Short task: Return verbatim everything from the first line through the line that contains "COL = S.collection", and stop there.

+++ Source material

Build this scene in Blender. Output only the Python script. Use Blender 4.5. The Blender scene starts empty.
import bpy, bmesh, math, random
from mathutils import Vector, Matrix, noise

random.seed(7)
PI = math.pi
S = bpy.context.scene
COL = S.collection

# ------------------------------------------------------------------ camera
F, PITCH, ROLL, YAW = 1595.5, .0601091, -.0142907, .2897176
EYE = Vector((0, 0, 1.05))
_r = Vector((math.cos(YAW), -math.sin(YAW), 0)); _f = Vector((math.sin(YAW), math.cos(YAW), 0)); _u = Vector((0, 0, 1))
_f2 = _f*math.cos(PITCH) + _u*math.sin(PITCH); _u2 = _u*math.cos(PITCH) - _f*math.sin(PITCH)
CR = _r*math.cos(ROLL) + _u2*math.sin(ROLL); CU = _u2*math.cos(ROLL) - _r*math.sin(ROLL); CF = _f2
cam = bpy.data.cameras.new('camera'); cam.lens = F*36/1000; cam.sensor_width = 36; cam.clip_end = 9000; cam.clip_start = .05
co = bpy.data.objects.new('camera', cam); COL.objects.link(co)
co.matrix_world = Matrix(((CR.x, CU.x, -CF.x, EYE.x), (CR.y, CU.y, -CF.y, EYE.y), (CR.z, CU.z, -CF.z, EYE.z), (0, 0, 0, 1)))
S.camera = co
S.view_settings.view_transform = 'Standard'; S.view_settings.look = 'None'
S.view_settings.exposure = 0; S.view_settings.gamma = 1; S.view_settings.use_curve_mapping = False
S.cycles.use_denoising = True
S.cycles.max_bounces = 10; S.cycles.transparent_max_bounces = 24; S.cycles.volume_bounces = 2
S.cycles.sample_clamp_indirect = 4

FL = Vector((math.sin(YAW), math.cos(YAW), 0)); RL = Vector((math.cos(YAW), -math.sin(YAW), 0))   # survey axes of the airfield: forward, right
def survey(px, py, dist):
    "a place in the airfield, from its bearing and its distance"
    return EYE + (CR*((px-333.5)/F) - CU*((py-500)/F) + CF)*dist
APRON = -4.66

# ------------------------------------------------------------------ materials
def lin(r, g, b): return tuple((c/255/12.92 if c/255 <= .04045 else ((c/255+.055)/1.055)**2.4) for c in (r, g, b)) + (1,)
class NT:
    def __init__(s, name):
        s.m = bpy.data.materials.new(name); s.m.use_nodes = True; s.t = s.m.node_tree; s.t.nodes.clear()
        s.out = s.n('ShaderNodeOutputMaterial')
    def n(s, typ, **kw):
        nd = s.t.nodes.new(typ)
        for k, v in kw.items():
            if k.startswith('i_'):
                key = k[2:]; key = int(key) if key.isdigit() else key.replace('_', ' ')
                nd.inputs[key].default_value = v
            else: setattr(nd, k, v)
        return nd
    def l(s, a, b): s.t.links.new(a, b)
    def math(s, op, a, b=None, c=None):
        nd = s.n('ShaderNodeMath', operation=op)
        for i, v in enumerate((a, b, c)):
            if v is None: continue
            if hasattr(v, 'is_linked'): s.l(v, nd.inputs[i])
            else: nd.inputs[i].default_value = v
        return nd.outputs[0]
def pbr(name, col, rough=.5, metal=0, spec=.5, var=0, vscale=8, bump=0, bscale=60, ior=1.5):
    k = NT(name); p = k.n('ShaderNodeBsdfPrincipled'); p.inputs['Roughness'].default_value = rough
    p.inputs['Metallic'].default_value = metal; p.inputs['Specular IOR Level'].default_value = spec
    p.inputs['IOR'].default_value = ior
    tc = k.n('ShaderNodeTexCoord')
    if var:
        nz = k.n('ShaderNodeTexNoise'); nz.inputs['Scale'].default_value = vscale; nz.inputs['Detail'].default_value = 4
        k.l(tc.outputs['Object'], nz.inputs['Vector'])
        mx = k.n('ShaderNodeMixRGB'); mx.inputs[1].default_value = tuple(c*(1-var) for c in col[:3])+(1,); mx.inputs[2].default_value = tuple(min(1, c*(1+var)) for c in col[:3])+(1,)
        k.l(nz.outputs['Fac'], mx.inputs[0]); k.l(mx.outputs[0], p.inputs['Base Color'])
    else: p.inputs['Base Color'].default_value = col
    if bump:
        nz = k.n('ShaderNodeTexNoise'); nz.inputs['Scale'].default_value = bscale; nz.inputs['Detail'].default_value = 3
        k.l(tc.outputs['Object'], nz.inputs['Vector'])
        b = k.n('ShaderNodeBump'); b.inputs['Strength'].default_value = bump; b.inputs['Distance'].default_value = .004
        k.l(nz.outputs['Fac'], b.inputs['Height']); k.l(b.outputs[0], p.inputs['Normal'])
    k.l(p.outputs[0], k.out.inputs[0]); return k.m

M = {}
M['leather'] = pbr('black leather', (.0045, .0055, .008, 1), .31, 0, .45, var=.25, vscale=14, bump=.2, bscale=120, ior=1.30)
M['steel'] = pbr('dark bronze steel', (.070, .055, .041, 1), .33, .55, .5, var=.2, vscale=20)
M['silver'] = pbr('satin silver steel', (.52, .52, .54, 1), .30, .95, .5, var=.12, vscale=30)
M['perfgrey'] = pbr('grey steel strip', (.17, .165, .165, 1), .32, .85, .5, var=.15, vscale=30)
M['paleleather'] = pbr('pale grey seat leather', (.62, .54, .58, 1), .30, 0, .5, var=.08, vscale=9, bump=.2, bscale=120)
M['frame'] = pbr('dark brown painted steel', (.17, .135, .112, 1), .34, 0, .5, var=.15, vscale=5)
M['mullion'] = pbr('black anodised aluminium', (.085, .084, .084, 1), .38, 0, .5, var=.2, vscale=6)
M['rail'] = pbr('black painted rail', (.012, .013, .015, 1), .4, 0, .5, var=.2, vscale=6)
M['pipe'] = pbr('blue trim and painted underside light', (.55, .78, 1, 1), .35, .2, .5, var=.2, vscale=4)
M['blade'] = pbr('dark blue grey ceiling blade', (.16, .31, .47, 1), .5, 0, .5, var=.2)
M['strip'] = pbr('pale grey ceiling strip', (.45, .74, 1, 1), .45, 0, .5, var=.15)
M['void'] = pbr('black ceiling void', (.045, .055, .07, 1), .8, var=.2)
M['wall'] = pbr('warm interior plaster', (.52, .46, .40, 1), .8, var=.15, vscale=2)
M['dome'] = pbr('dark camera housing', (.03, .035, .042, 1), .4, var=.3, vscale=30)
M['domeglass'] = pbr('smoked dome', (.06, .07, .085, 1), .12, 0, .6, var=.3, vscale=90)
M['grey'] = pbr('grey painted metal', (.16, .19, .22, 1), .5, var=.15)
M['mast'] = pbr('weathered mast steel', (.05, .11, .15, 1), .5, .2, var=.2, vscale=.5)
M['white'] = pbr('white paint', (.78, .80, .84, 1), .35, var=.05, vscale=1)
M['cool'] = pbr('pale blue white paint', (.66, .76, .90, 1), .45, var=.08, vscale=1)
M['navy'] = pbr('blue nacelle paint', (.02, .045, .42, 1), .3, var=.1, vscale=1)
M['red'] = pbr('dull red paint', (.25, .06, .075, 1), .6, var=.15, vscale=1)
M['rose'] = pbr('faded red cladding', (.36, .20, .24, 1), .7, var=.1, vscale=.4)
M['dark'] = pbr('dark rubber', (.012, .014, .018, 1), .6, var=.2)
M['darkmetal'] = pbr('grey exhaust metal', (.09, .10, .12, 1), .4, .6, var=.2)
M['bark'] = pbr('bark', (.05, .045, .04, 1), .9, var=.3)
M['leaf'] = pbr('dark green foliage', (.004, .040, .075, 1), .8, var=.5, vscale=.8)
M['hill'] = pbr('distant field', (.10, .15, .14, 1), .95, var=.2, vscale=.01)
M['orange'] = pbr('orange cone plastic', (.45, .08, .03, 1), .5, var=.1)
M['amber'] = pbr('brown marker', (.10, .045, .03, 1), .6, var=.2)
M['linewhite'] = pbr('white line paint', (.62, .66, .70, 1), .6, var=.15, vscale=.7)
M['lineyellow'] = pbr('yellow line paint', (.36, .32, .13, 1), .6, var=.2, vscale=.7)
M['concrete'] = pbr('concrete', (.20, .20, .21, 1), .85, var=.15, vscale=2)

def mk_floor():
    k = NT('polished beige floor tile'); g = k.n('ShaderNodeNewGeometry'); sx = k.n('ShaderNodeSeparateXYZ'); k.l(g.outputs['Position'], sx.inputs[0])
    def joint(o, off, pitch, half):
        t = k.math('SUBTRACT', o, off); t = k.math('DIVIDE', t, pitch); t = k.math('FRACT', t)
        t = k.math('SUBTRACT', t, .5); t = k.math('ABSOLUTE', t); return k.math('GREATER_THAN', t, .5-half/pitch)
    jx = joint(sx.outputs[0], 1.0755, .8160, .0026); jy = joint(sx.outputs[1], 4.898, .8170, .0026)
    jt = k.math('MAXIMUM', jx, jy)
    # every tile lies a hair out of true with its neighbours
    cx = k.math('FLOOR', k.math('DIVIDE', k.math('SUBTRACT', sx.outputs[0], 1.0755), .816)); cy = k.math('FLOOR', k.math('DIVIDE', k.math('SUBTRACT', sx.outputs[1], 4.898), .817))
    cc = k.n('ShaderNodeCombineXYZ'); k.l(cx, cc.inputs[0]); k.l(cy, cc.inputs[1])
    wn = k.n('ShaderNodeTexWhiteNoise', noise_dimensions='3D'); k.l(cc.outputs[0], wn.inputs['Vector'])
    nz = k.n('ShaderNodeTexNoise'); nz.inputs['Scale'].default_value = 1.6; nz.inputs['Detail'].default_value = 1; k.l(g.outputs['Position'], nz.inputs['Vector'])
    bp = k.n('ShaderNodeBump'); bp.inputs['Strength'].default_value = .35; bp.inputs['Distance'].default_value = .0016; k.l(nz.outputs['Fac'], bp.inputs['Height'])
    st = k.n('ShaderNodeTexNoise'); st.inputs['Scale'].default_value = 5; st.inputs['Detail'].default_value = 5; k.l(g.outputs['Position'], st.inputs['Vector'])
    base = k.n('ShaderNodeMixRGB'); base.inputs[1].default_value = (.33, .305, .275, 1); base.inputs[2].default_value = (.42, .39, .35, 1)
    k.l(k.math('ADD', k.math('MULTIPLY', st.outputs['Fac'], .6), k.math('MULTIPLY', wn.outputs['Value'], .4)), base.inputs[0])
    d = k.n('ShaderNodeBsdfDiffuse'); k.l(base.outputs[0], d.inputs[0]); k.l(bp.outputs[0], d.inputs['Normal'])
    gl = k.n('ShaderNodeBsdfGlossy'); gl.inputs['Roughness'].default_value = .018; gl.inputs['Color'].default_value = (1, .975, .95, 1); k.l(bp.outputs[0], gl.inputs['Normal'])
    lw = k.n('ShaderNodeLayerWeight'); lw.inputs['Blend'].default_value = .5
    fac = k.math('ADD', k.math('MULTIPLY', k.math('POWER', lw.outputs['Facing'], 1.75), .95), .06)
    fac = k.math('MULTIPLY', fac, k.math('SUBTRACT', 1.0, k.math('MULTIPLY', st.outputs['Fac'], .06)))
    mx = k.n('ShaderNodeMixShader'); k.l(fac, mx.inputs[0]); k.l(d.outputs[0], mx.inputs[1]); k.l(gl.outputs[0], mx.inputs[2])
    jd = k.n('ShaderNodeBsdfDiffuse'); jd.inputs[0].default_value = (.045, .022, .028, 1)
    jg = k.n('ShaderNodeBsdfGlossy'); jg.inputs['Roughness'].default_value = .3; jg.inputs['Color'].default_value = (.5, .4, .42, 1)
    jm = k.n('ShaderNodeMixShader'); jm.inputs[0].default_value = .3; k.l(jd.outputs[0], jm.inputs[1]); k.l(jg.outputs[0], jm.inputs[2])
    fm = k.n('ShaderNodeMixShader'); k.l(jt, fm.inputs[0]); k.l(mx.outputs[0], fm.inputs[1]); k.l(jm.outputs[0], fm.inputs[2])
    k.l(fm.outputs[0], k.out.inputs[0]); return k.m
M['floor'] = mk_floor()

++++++

Task solution:
Build this scene in Blender. Output only the Python script. Use Blender 4.5. The Blender scene starts empty.
import bpy, bmesh, math, random
from mathutils import Vector, Matrix, noise

random.seed(7)
PI = math.pi
S = bpy.context.scene
COL = S.collection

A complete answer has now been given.